Пишу скверно, тороплюсь. Не записала ни ascensions[62 - Подъем (фр.).] на чердак – лестницы нету (спалили) – подтягиваюсь на веревке – за бревнами, ни постоянных ожогов от углей, которые (нетерпение? ожесточение?) хватаю прямо руками, ни беготни по комиссионным магазинам (не продалось ли?) и кооперативам (не выдают ли?).
Не записала самого главного: веселья, остроты мысли, взрывов радости при малейшей удаче, страстной нацеленности всего существа – все стены исчерканы строчками стихов и NB для записной книжки. Не записала путешествий по ночам в страшный ледяной низ – в бывшую Алину детскую – за какой-нибудь книгой, которую вдруг безумно захотелось, не записала постоянной нашей с Алей настороженной надежды: «Не стучат ли? Кажется, стучат!» (Звонок не звонит с начала революции, вместо звонка – молоток.
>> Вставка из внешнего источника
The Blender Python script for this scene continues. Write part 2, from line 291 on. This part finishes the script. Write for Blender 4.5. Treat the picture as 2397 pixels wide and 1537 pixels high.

Мы живем наверху, за семью дверьми, и слышим все: каждый взвизг чужой пилы, каждый взмах чужого топора, каждое хлопанье чужой двери, каждый шум во дворе – все, кроме стука в нашу дверь!) И – вдруг – кажется стучат! – или Аля, накинув синюю шубку, шитую, когда ей было два года, или я, не накинув ничего, – вниз, ощупью, вскачь, в полной темноте, сначала мимо лестницы без перил (спалили), потом по этой лестнице – к цепочке парадной двери. (Кстати, можно войти и без нашей помощи, только не все знают.)
Не записала своей вечной, одной и той же – теми же словами! – молитвы перед сном.
Но жизнь души – Алиной и моей – вырастет из моих стихов – пьес – ее тетрадок.
Я хотела записать только день.
* * *
Мы с Алей:
Аля:
– Марина! Сколько людей с такими прекрасными фамилиями я не знала! Например: Джунковский.
Я: – Это бывший московский генерал-губернатор (?), Алечка.
Аля: – A-а! Я знаю – губернатор. Это в Дон Кихоте – губернатор!